One solution to this is to force the rip to stay at 30000/1001 fps, instead of trying to deal with the changing film/video sections. You’d have to re-encode to get the best quality, because you’d have to do some processing that keeps the video at the same frame rate while cleaning up the interlace artifacts.
What you don’t want to do is let the Kodi or the Vero 4K chipset try to do the cleanup themselves, because they might pay attention to the “duplicate field” flags, and attempt to change the output frame rate, which is what causes the problem.
Think I’ll pass on re-encoding 170+ episodes! If I’m that keen to watch them, I can simply use a Pi with OMX player enabled as that runs at a fixed framerate based on what it detects at the beginning. My testing with Kodi 18 was limited but based on a short test, it was performing correctly.
I have no issues with any of my native-format content. 24p conversions via Handbrake have generally been fine as well but these days I stick with native content as I long since stopped buying R1 DVDs.
I happen to have the DS9 R1 box set that I ripped using MakeMKV, with no additional processing, so my copy should be identical to yours.
I hadn’t watched it in a while, so I decided to watch S01E01 and I can confirm that there is an issue. I had thought it was fixed a few months ago, but I never actually watched this one to test the fix. I had the same issue with Little House on the Prairie so that’s why I thought the issue was fixed.
Does your mediainfo look like this:
Duration : 1 h 30 min
Bit rate mode : Variable
Bit rate : 5 280 kb/s
Maximum bit rate : 9 800 kb/s
Width : 720 pixels
Height : 480 pixels
Display aspect ratio : 4:3
Frame rate mode : Variable
Frame rate : 24.121 FPS
Original frame rate : 29.970 (30000/1001) FPS
Do you have the same problem with later episodes? I did some spot checking, and it seems that the issue is on the first 3 seasons. Starting with Season 4, the problem does not happen for me.

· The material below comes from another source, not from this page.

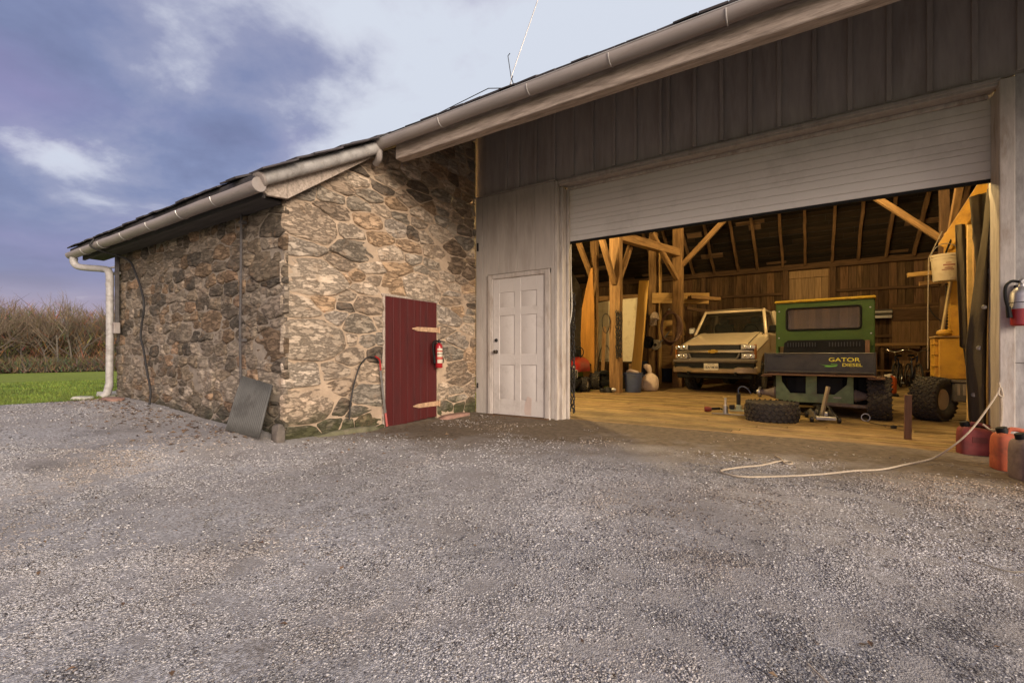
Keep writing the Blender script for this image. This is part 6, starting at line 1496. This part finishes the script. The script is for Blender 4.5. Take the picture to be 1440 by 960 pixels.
bin_((-4.27, 16.6, 0), .27, .34, .92, NAVY, 'navy bin with a white sticker standing left of the truck', False)
b = MB(); b.box(-4.42, -4.24, 16.243, 16.25, .74, .80); tag(b.build('bin_sticker', PAPER), None); o = bpy.data.objects['bin_sticker']; bi = [q for q in bpy.data.objects if q.get('label', '').startswith('navy bin with')][0]
o.parent = bi; o.matrix_parent_inverse = (Matrix.Translation(bi.location) @ Matrix.Rotation(bi.rotation_euler.z, 4, 'Z')).inverted()
cl = MB(); cl.tube(smooth_path([(-3.88, 11.42, .52), (-3.80, 11.38, .55), (-3.70, 11.40, .53), (-3.64, 11.5, .50)]), .04, 8); tag(cl.build('rag', SACK), 'crumpled pale rag lying over the blue tub rim', 'rag')
sk = thing('tied_sack', 'white woven sack tied at the neck standing beside the blue tub', 'sack', (-3.50, 12.1, 0))
b = MB(); vs = []; n = 24; lev = [(0, .16), (.03, .21), (.12, .235), (.26, .225), (.36, .185), (.44, .11), (.48, .05), (.50, .045), (.55, .075), (.62, .10), (.69, .085), (.71, .03)]
for z, r in lev:
    for k in range(n):
        a = 2*PI*k/n; q = r * (1 + .13 * noise.noise((math.cos(a) * 1.5, math.sin(a) * 1.5, z * 5)) + .07 * math.sin(9 * a) * (z > .3)); vs.append((q * math.cos(a) - .09 * sstep(.45, .7, z), q * math.sin(a) * .85, z))
b.add(vs, [(i*n+k, i*n+(k+1) % n, i*n+n+(k+1) % n, i*n+n+k) for i in range(len(lev)-1) for k in range(n)] + [tuple(range(n)), tuple(range((len(lev)-1)*n, len(lev)*n))]); b.build('sack', SACK, sk, local=True, ang=180)
b = MB(); b.tube([(.055 * math.cos(a) - .008, .05 * math.sin(a), .49) for a in [2*PI*k/14 for k in range(14)]], .008, 6, closed=True); b.build('tie', ROPE, sk, local=True)
# things hung on the slim post
ho = thing('hose_coil', 'coil of dark brown hose hanging on the post beside the truck', 'hose', (-3.38, 13.82, 1.75))
b = MB()
for k in range(5):
    rx = .22 + .02 * k; b.tube([(rx * math.cos(a) + .02 * k - .04, -.03 * k + .02 * math.sin(3 * a + k), .50 * math.sin(a) * (1 - .04 * k)) for a in [2*PI*q/26 for q in range(26)]], .026, 7, closed=True)
b.tube(smooth_path([(.05, -.05, -.4), (.06, -.08, -.6), (.0, -.06, -.8)]), .026, 7); b.build('coil', BROWNR, ho, local=True)
b = MB(); b.tube(smooth_path([(-.04, .1, .5), (-.03, -.02, .56), (-.05, -.12, .52)]), .014, 6); b.build('hook', STEEL, ho, local=True)
for loc, r, m, lab, nm in (((-4.36, 14.9, 1.36), .20, IRON, 'round black pulley hung on the slim inner post', 'pulley'), ((-4.12, 14.9, 1.28), .17, M('pale_dial', (.42, .36, .28), .5, .3, var=.4, scale=18), 'pale round metal reel hung low on the slim inner post', 'cable_reel')):
    t = thing(nm, lab, 'reel', loc); b = MB(); T = RX
    b.lathe([(r * .3, -.05), (r * .95, -.05), (r, -.04), (r, -.02), (r * .75, .0), (r, .02), (r, .04), (r * .95, .05), (r * .3, .05)], 28, T); b.build('wheel', m, t, local=True)
    b = MB(); b.lathe([(r * .28, -.09), (r * .28, .07), (r * .1, .08), (0, .08)], 16, T); b.build('hub', IRON, t, local=True)
    if nm == 'cable_reel': b = MB(); b.tube([(r * .8, -.05, .05), (r * .8 + .30, -.02, .42)], .025, 8); b.build('crank', STEEL, t, local=True)
gv = thing('work_glove', 'pale cream work gloves hung high on the slim inner post', 'gloves', (-4.20, 15.0, 2.18))
b = MB(); b.lathe([(0, -.15), (.09, -.13), (.14, -.04), (.13, .08), (.08, .16), (0, .18)], 16, Matrix.Rotation(.3, 4, 'Y') @ Matrix.Diagonal((1, .5, 1, 1)))
b.build('palm', SACK, gv, local=True)
b = MB()
for k in range(4): b.tube([(.05 - .045 * k, -.03, -.1), (.07 - .06 * k, -.05, -.2 - .02 * (k in (1, 2))), (.06 - .062 * k, -.045, -.26 - .02 * (k in (1, 2)))], .022, 7)
b.tube([(.1, -.02, 0), (.16, -.04, -.08)], .024, 7); b.build('fingers', SACK, gv, local=True)
dl = thing('hanging_drill', 'dark power cord and tool bundle hung on the slim inner post', 'tool bundle', (-4.50, 14.95, 1.9))
b = MB(); b.lathe([(0, -.1), (.07, -.08), (.09, 0), (.07, .1), (0, .12)], 12, Matrix.Translation((0, 0, .35)) @ Matrix.Rotation(1.2, 4, 'Y')); b.build('motor', IRON, dl, local=True)
b = MB(); b.tube(smooth_path([(-.02, 0, .4), (-.16, -.02, .5), (-.2, -.02, .2), (-.08, 0, -.1), (.02, 0, -.35), (.06, 0, -.1), (.05, 0, .2)]), .016, 6); b.build('cord', BLACKP, dl, local=True)
cc = thing('wire_hoop', 'dark wire hoop hanging on the left face of the heavy post', 'wire hoop', (-4.27, 10.93, 1.75)); b = MB(); b.tube([(.10 * math.cos(a), .02 * math.sin(2 * a), .24 * math.sin(a)) for a in [2*PI*k/24 for k in range(24)]], .012, 6, closed=True); b.build('hoop', IRON, cc, local=True)
db_ = thing('drawer_box', 'yellow wooden box on trestle behind the hanging hose', 'wooden box', (-3.95, 15.9, 0))
b = MB(); b.box(-.42, .48, -.2, .3, 1.60, 2.12, .008); b.box(-.36, .42, -.212, -.2, 1.66, 2.06, .006); b.build('box', W_NEW, db_, local=True)
b = MB(); b.box(-.40, -.32, -.15, .25, 0, 1.6); b.box(.36, .44, -.15, .25, 0, 1.6); b.box(-.4, .44, -.16, -.12, .5, 1.3); b.build('trestle', W_BEAM, db_, local=True)
wb = MB(); wb.box(-3.62, -3.28, 16.4, 16.7, .9, 1.35, .006); wb.box(-3.5, -3.3, 16.45, 16.65, 0, .9); tag(wb.build('pale_block', PLY), 'pale upright wooden block behind the navy bin and truck', 'wooden block')
# ------------------------------------------------------------------ back of the bay on the right
ldr = thing('leaning_door', 'old brown plank door leaning on the back wall at the right', 'plank door', (2.9, 19.3, 0))
b = MB(); x = 2.32
for k in range(5): c = R.uniform(.8, 1.2); b.cur = (c, c, c); w = .23; b.box(x + .003, x + w - .003, 19.30, 19.33, .1, 2.6, .003); x += w
b.cur = (1, 1, 1); b.build('boards', M('leaning_door_board', (.20, .115, .055), .85, var=.3, scale=2.2, stretch=(8, 8, .7), bump=.4, attr=True), ldr)
for z in (2.05, 2.5, .5): b = MB(); b.box(2.33, 3.46, 19.265, 19.298, z, z + (.40 if z == 2.05 else .1), .004); b.build('ledge', W_DARK, ldr)
sp_ = MB(); sp_.tube([(1.55, 19.2, 2.36), (2.31, 19.2, 2.36)], .09, 12); sp_.box(1.5, 2.3, 19.1, 19.4, 2.16, 2.25); tag(sp_.build('stove_pipe', STEEL), 'shiny metal pipe lying on a wall ledge left of the plank door', 'pipe')
wbn = thing('work_bench', 'long brown work bench along the back wall behind the bicycles', 'work bench', (2.4, 18.6, 0))
beam('bench_top', (.7, 18.75, 1.28), (3.9, 18.75, 1.28), .5, .09, W_BEAM, wbn, .004)
for x in (.8, 2.0, 3.0, 3.8): beam('leg', (x, 18.75, 0), (x, 18.75, 1.23), .09, .3, W_DARK, wbn, .003)
beam('shelf', (.7, 18.8, .45), (3.9, 18.8, .45), .4, .05, W_BEAM, wbn, .003)
def bicycle():
    t = thing('bicycle', 'dark bicycle with bright handlebar leaning nearest the lift cabinet', 'bicycle', (2.62, 16.9, 0), .08, 'bicycles parked at the bench')
    def whl(y):
        b = MB(); b.tube([(0, y + .335 * math.cos(a), .345 + .335 * math.sin(a)) for a in [2*PI*k/30 for k in range(30)]], .024, 7, closed=True); w = b.build('wheel', RUBBER, t, local=True)
        b = MB(); b.tube([(0, y + .305 * math.cos(a), .345 + .305 * math.sin(a)) for a in [2*PI*k/30 for k in range(30)]], .012, 6, closed=True)
        for k in range(14): a = 2*PI*k/14; b.tube([(.02 * (-1) ** k, y, .345), (0, y + .3 * math.cos(a), .345 + .3 * math.sin(a))], .002, 3, caps=False)
        b.tube([(-.05, y, .345), (.05, y, .345)], .02, 8); b.build('rim', STEEL, w, local=True)
    whl(0); whl(1.04)
    b = MB(); hd0, hd1, st, bb = V((0, .16, .92)), V((0, .20, .78)), V((0, .72, .86)), V((0, .60, .30))
    for p, q, r in ((hd1, bb, .02), (hd0, V((0, .70, .80)), .017), (st, bb, .016), (bb, V((.05, 1.04, .345)), .011), (bb, V((-.05, 1.04, .345)), .011), (V((0, .70, .8)), V((.05, 1.04, .345)), .009), (V((0, .70, .8)), V((-.05, 1.04, .345)), .009), (hd0, hd1, .022)): b.tube([p, q], r, 8)
    b.build('frame', M('dark_blue_frame', (.025, .03, .06), .35, .2), t, local=True)
    b = MB()
    for s in (-1, 1): b.tube([(s * .05, 0, .345), (s * .05, .12, .68), (0, .19, .76)], .015, 7)
    b.build('fork', CHROME, t, local=True)
    b = MB(); b.tube(smooth_path([(-.30, .22, 1.06), (-.2, .12, 1.10), (0, .12, 1.03), (.2, .12, 1.10), (.30, .22, 1.06)]), .015, 8); b.tube([(0, .15, .93), (0, .12, 1.04)], .016, 8); b.build('handlebar', CHROME, t, local=True)
    b = MB(); b.lathe([(0, -.03), (.07, -.02), (.085, .0), (.06, .03), (0, .035)], 14, Matrix.Translation((0, .74, .93)) @ Matrix.Diagonal((1, 1.6, 1, 1))); b.build('saddle', BLACKP, t, local=True)
    b = MB(); b.lathe([(.09, -.004), (.09, .004)], 18, Matrix.Translation((.05, .60, .30)) @ Matrix.Rotation(PI/2, 4, 'Y')); b.bar((.07, .6, .3), (.07, .5, .16), .015); b.bar((-.07, .6, .3), (-.07, .7, .44), .015); b.box(.07, .15, .46, .54, .14, .17); b.build('crank', STEEL, t, local=True)
    return t
bi = bicycle()
dup(bi, (2.05, 16.6, 0), -.25, 'dark bicycle standing in the middle of the three by the bench')
dup(bi, (1.52, 16.8, 0), .3, 'dark bicycle farthest left by the orange sprayer')
og = thing('orange_sprayer', 'orange garden sprayer with white top standing right of the utility vehicle', 'sprayer', (1.60, 13.6, 0)); og.scale = (.72, .72, .62)
b = MB(); b.lathe([(0, .1), (.15, .1), (.17, .14), (.17, .62), (.14, .72), (.06, .76), (0, .77)], 20, Matrix.Diagonal((1, .7, 1, 1))); b.build('tank', ORANGE, og, local=True)
b = MB(); b.box(-.2, .2, -.2, .2, 0, .1, .02); b.tube([(-.1, 0, .76), (-.1, 0, .9), (.12, 0, .9), (.12, 0, .76)], .016, 6); b.build('base', BLACKP, og, local=True)
b = MB(); b.lathe([(.06, .77), (.065, .82), (0, .83)], 14); b.box(-.16, .0, -.13, -.1, .66, .8, .01); b.build('cap', M('white_cap', (.65, .6, .55), .5), og, local=True)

One thing in the mediainfo that caught my eye, from S01E01:
Scan type : Progressive
Scan order : Top Field First
Compression mode : Lossy
Bits/(Pixel*Frame) : 0.633
Time code of first frame : 00:59:58;04
and from S04E01:
Scan type : Progressive
Scan order : 2:3 Pulldown
Compression mode : Lossy
Bits/(Pixel*Frame) : 0.601
Time code of first frame : 00:59:58;00
Apologies for a belated reply, yes my mediainfo matches yours. I suppose there are authoring issues here? I only looked at a few episodes and I recall that later ones did not seem to have the problem. I guess it’s unlikely these will ever be re-built as per the TNG blu-rays, but it looks like it won’t be that long until Kodi 18 is stable enough for general use, and that seems to cope better.
So I have some TV shows on NTSC DVD I was looking to watch on the Vero.
Using MakeMKV to just do a remux gives files that the Vero really doesn’t like.
MPEG2 with variable frame rates just kills the hardware decoder.
If I disable the hardware decoder it’s a little bit better but the TV will drop picture when the frame rate changes, as to be expected with the adjust display refresh rate setting.
Now in this particular show, the show starts at 24fps (23.976 to be exact) then switches to 30fps for the title sequence (29.97 to be exact), then back to 24fps for the rest of the show.
So if I encode it to x264/5 using a constant 24fps it plays fine but the title sequence is juddery.
Not a big deal since I usually skip it, but frustrating none the less.
I prefer to leave all my stuff as remuxes since drive space is not an issue and encoding gobbles up tons of CPU time and effort.
If I wanted to play the remuxed MPEG2 variable frame rate files, what would be the best settings on the Vero, just disable adjust display refresh rate?
Will audio passthrough still work?
Or maybe I should just encode the file to 120fps which is perfectly divisible by both 24 and 30 so there wont be any frame interpolation, but will the Vero output 1080p at 120fps?
I know my TV supports that but not sure the Vero does.
Anyway, any advice would be appreciated.
I have potentially 70 episodes to encode.
PS: I considered just using the discs with the stand alone DVD player and not the Vero but then I have to sit through unskippable FBI warnings and DVD menus… YUCK!